EOP awarded $35,000 grant to tackle educational inequity


Chris Torres

CSUN’s Educational Opportunity Program offices are located in Bayramian Hall. The program serves historically low-income, first-generation and educationally-disadvantaged students.

Jazmin Navarrete, Reporter

The Educational Opportunity Program received a grant of $35,000 to implement a targeted recruitment project that will help African American high school seniors and community college transfer students with the college application process.

Shiva Parsa, the director of EOP, said the program applied for the grant to address the issue of the African American community being underserved in higher education.

According to the National Student Clearinghouse Research Center report, Black student college enrollment decreased by 8.3% from 2019 to 2020.

The CSUN profile shows that the percentage of African American students enrolled in fall 2020 at CSUN is 4.6% — a decrease from the 4.7% enrolled in fall 2019.

The project will focus recruiting admissions mentors to help and support students applying to CSUN during the application process, from beginning to end.
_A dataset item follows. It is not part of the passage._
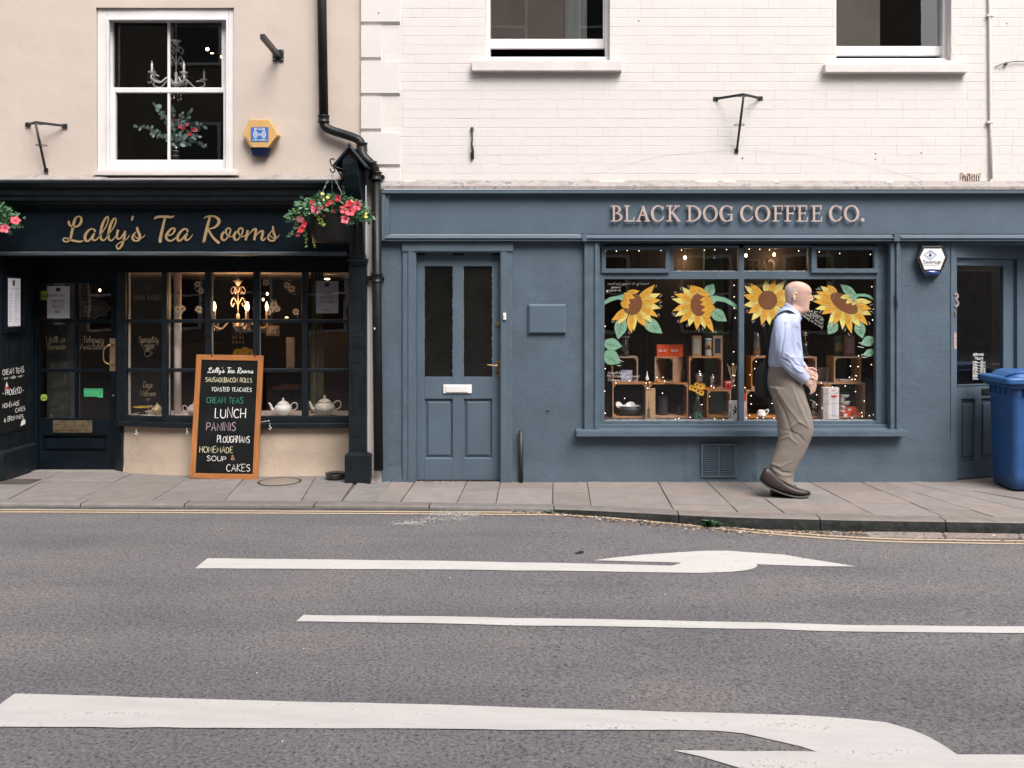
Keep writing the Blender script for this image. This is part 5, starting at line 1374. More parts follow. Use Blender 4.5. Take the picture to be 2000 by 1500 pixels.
# right pilaster, plinth, console
pl_ = MB(); yp = -.03
pl_.box(wx(681, yp), wx(716, yp), yp, .30, wz(888, yp), wz(505, yp))
pil = pl_.build('pilaster', NAVYL, tb, bevel=.004)
def loop(m, pts, y, w): m.ribbon([(p[0], p[1], w) for p in pts], y, .003)
for (ra, rb_) in ((535, 648), (707, 853)):
    m = MB(); cx_ = wx(698, yp); hw = wx(708, yp) - cx_; zt_2, zb_2 = wz(ra, yp), wz(rb_, yp)
    pts = [(cx_ - hw, zb_2)] + [(cx_ - hw * math.cos(a), zt_2 - hw + hw * math.sin(a)) for a in [math.pi * i / 12 for i in range(13)]] + [(cx_ + hw, zb_2), (cx_ - hw, zb_2)]
    if ra == 535: pts = [(cx_ - hw * math.cos(a), zt_2 - hw + hw * math.sin(a)) for a in [math.pi * i / 12 for i in range(13)]] + [(cx_ + hw * math.cos(a), zb_2 + hw - hw * math.sin(a)) for a in [math.pi * i / 12 for i in range(13)]] + [(cx_ - hw, zt_2 - hw)]
    loop(m, pts, yp - .001, .006); m.build('pilaster_moulding', NAVYL, pil)
m = MB(); cx_, cz_ = wx(698, yp), wz(665, yp); loop(m, [(cx_ + .044 * math.cos(a), cz_ + .044 * math.sin(a)) for a in [math.pi * i / 12 for i in range(25)]], yp - .001, .006); m.box(wx(682, yp), wx(715, yp), yp - .004, yp, wz(679, yp), wz(677.5, yp)); m.build('pilaster_moulding', NAVYL, pil)
m = MB(); m.box(wx(673, -.07), wx(723, -.07), -.07, .3, -.01, wz(889, -.07)); m.add([(wx(673, -.07), -.07, wz(889, -.07)), (wx(723, -.07), -.07, wz(889, -.07)), (wx(717, yp), yp, wz(883, yp)), (wx(680, yp), yp, wz(883, yp)), (wx(717, yp), .3, wz(883, yp)), (wx(723, -.07), .3, wz(889, -.07)), (wx(680, yp), .3, wz(883, yp)), (wx(673, -.07), .3, wz(889, -.07))], [(0, 1, 2, 3), (1, 5, 4, 2), (0, 3, 6, 7)])
m.build('plinth', NAVYL, tb, bevel=.004)
# console bracket with a little gable
cs = MB()
xa, xb = wx(684), wx(714)
prof = [(.01, 505), (-.05, 505), (-.075, 480), (-.10, 450), (-.12, 420), (-.16, 395), (-.23, 375), (-.29, 350), (-.31, 330), (-.31, 322), (.01, 322)]
n = len(prof)
for x in (xa, xb):
    for yy, rr_ in prof: cs.v.append(Vector((x, yy, wz(rr_))))
for i in range(n): cs.f.append([i, (i + 1) % n, n + (i + 1) % n, n + i]); cs.m.append(0); cs.s.append(False)
cs.f.append(list(range(n))[::-1]); cs.m.append(0); cs.s.append(False); cs.f.append([n + i for i in range(n)]); cs.m.append(0); cs.s.append(False)
con = cs.build('console', NAVYL, tb, bevel=.004)
m = MB()
xg = (xa + xb) / 2; zg = wz(300)
m.prism([(xa, wz(322)), (xb, wz(322)), (xg + .01, wz(303)), (xg - .01, wz(303))], -.31, .01)
for s_ in (-1, 1):
    e0 = (xg, wz(296)); e1 = (xg + s_ * .15, wz(336))
    tx, tz = e1[0] - e0[0], e1[1] - e0[1]; L_ = math.hypot(tx, tz); nx_, nz_ = -tz / L_ * s_, tx / L_ * s_
    k = .022
    m.prism([e0, e1, (e1[0] - nx_ * k, e1[1] - nz_ * k), (e0[0], e0[1] - k * 1.2)], -.345, .01)
m.build('console_gable', NAVYL, con, bevel=.004)
P('console_finial', IRON, con, lambda m: m.lathe([(.012, 0), (.018, .012), (.012, .03), (.0001, .035)], (xg, -.33, wz(299)), 10))
m = MB()
for i in range(3): m.tube([(xa + .035 + i * .05, -.085 - .0, wz(500)), (xa + .035 + i * .05, -.115, wz(455)), (xa + .035 + i * .05, -.14, wz(422))], .006, 6)
for i in range(9): m.ball((xa - .002, -.28 + i * .012, wz(330 + i * 9)), .013, .013, .013, 8, 5)
m.build('console_beads', NAVYL, con)
P('console_base', NAVYL, con, lambda m: (m.box(wx(678, -.06), wx(717, -.06), -.06, .0, wz(512, -.06), wz(505, -.06)), m.box(wx(688), wx(718), -.05, .0, wz(517), wz(512))), bevel=.003)
# cream strip of bare wall
m = MB(); m.box(wx(715), wx(738), .008, .30, -.01, wz(300)); m.build('wall_strip', CREAM, tb)
m = MB(); m.prism([(wx(726), -.008), (wx(746), -.008), (wx(744), wz(925)), (wx(738), wz(916)), (wx(727), wz(914))], -.015, .01); m.build('broken_render', mat('broken_render', (.50, .44, .41), .9, .15, 20, .006, 40), tb)
# left end: pilaster just outside the frame
P('pilaster', NAVYL, tb, lambda m: m.box(wx(-60), wx(-2), -.03, .08, 0, wz(505)), bevel=.004)

# ------------------------------------------------------------------ door recess
xr = wx(0) + .0
side = P('recess_side_wall', NAVY, tb, lambda m: m.box(xr - .05, xr, -.02, .60, 0, wz(499)))
for i in range(6):
    y0_ = .0 + i * .085
    P('board', NAVYL, side, lambda m: m.box(xr, xr + .008, y0_ + .002, y0_ + .083, .27, wz(499)), bevel=.003)
P('skirting', NAVYL, side, lambda m: (m.box(xr, xr + .035, -.01, .50, 0, .25), m.prism([(xr, .25), (xr + .035, .25), (xr, .275)], -.01, .50)), bevel=.004)
yd = .52
def dx(p): return wx(p, yd)
def dz(r): return wz(r, yd)
P('door_frame', NAVY, tb, lambda m: (m.box(xr, dx(75), yd - .02, yd + .08, 0, wz(499)), m.box(dx(228), dx(247), yd - .03, yd + .08, 0, wz(499)), m.box(dx(75), dx(228), yd - .02, yd + .08, dz(545), wz(499))), bevel=.004)
dd = MB()
dd.box(dx(75), dx(77), yd, yd + .045, dz(918), dz(545)); dd.box(dx(75), dx(77.5), yd, yd + .045, dz(918), dz(545)); dd.box(dx(216), dx(228), yd, yd + .045, dz(918), dz(545)); dd.box(dx(77.5), dx(216), yd, yd + .045, dz(553), dz(545))
dd.box(dx(145), dx(150), yd + .004, yd + .04, dz(817), dz(553))
dd.box(dx(77.5), dx(216), yd + .006, yd + .04, dz(631), dz(623.5)); dd.box(dx(77.5), dx(216), yd + .006, yd + .04, dz(727), dz(720.5))
dd.box(dx(77.5), dx(216), yd, yd + .045, dz(850), dz(817)); dd.box(dx(77.5), dx(216), yd, yd + .045, dz(917), dz(883)); dd.box(dx(77.5), dx(83), yd, yd + .045, dz(883), dz(850)); dd.box(dx(209), dx(216), yd, yd + .045, dz(883), dz(850))
door = dd.build('door', NAVY, tb, bevel=.003, label='blue black tea room door with six panes')
P('panel', NAVY, door, lambda m: (m.box(dx(82), dx(210), yd + .03, yd + .04, dz(884), dz(849)), m.box(dx(90), dx(202), yd + .014, yd + .03, dz(877), dz(857))), bevel=.006)
for a, b in ((77.5, 145), (150, 216)):
    for r0, r1 in ((623.5, 553), (720.5, 631), (817, 727)): P('pane', GLASS, door, lambda m: m.box(dx(a) - .002, dx(b) + .002, yd + .02, yd + .024, dz(r0) - .002, dz(r1) + .002))
P('letterplate', BRASSD, door, lambda m: (m.box(dx(104), dx(180.5), yd - .008, yd, dz(845), dz(821)), m.box(dx(111), dx(173), yd - .014, yd - .008, dz(840), dz(826.5))), bevel=.003)
P('push_plate', mat('dull_brass_plate', (.42, .31, .19), .4, .1, 10, metal=.8), door, lambda m: m.box(dx(214.5), dx(226), yd - .006, yd, dz(725), dz(661)), bevel=.002)
P('pull_handle', BRASS, door, lambda m: m.tube(smooth([(dx(223), yd - .006, dz(673)), (dx(219), yd - .05, dz(673)), (dx(211), yd - .07, dz(681)), (dx(209.5), yd - .075, dz(692)), (dx(211), yd - .07, dz(705)), (dx(219), yd - .05, dz(711)), (dx(223), yd - .006, dz(711))], 5), .0075, 8))
P('key_escutcheon', BRASSD, door, lambda m: m.lathe([(.012, 0), (.012, .005), (.0001, .006)], (dx(221), yd, dz(773)), 12, 'y'))
P('sill_strip', mat('door_sill_metal', (.30, .28, .26), .5, .15, 20), tb, lambda m: m.box(xr, dx(247), yd - .10, yd + .05, -.01, .010))
P('recess_floor', SLABG, tb, lambda m: m.box(xr, dx(247), .40, yd - .10, -.03, .004))
yv = yd - .001
def vinyl(lines, label, matl=GOLDDIM, yy=yd + .0185, parent=door, nm='window_lettering'):
    m = MB()
    for (s_, a, b, r_, h_, kw) in lines: ptxt(m, s_, a, b, r_, h_, yy, th=0, **kw)
    return m.build(nm, matl, parent, label=label)
vinyl([('Walk in', 89, 127, 669, 12, dict(lw=.085, shear=.12)), ('Service', 92, 127, 682, 11, dict(lw=.085, shear=.12))], 'gold lettering in the middle left door pane')
vinyl([('Takeaway', 162, 203, 669, 12, dict(lw=.085, shear=.12)), ('Available', 156, 204, 682, 11.5, dict(lw=.085, shear=.12))], 'gold lettering in the middle right door pane')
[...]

College applications can feel like putting together a complicated puzzle for students, who may not know where to start or trying to find the right pieces. By removing some of the challenges faced during the application process, Parsa believes that it will lead to more successful admissions.

The EOP program, which provides various services for historically low-income, first-generation, and educationally-disadvantaged students, serves close to 2,800 students, from first-time freshmen to graduating seniors, as well as foster youth.

With the funds, EOP will recruit, train, and supervise peer admissions mentors who will be working directly with both high school seniors and community college students applying for admission to CSUN.
The mentors will provide assistance with the admissions application process, ensuring that the applicant’s questions are answered in a timely manner, as well as following up with students until an admission decision is received. The goal is a result in a higher admission rate for African American applicants.
The Diversity and Equity Innovation Grant initiative was championed by former CSUN President Dianne F. Harrison. EOP is one of 14 projects that received grant funding that goes toward supporting initiatives that promote diversity, equity and inclusion, and social justice for the CSUN community.

The DEIG initiative launched in August 2020 after the summer of protests following the death of George Floyd. The murder of Floyd, and the social activism that followed, prompted students and faculty to demand Harrison to ensure change for diversity and equity on campus that supports CSUN’s Black communites.

“I have heard from many asking for meaningful changes to ensure that CSUN’s Black communities of students, alumni, faculty and staff are supported and for CSUN to expand our diversity, equity and inclusion efforts,” Harrison said in a August 2020 memo.

The Diversity and Equity Innovation Grant, a collaboration between the President’s Commission on Diversity and Inclusion and the President’s Cabinet, granted awards ranging from $5,000 to $75,000 to 14 various projects.

The purpose of this grant is to incentivize and align the work of individuals, groups and divisions on campus to ensure diversity, equity and inclusion.
According to Chief Diversity Officer Natalie Mason-Kinsey, it was important for CSUN to provide monetary support for initiatives and projects that support those who work in those spaces.
“It was very important to show support not just with words, but with necessary funding to support those on our campus in their endeavors in the area of inclusive excellence,” Kinsey said.

Provost and Vice President for Academic Affairs Mary Beth Walker set aside $400,000 from the Office of Academic Affairs’s Academic Affairs general fund, which includes resources for research, new faculty start-up equipment, travel for faculty and staff, and other opportunities that might arise.

The total amount of money that was distributed to the 14 award recipients totaled to $457,242. The remaining $57,242 was covered by the President’s Office fund.

In order to qualify for the grant, project proposals had to include a description of the project’s plan from start to finish, the overall impact on students and the campus, and a detailed budget outline.

The proposal submission ended on Sept. 30, 2020 and decisions were emailed on Oct. 15, 2020.

According to Kinsey, the President’s Commission is currently preparing to relaunch the grant program for the fall semester, with hopes to make it an annual program.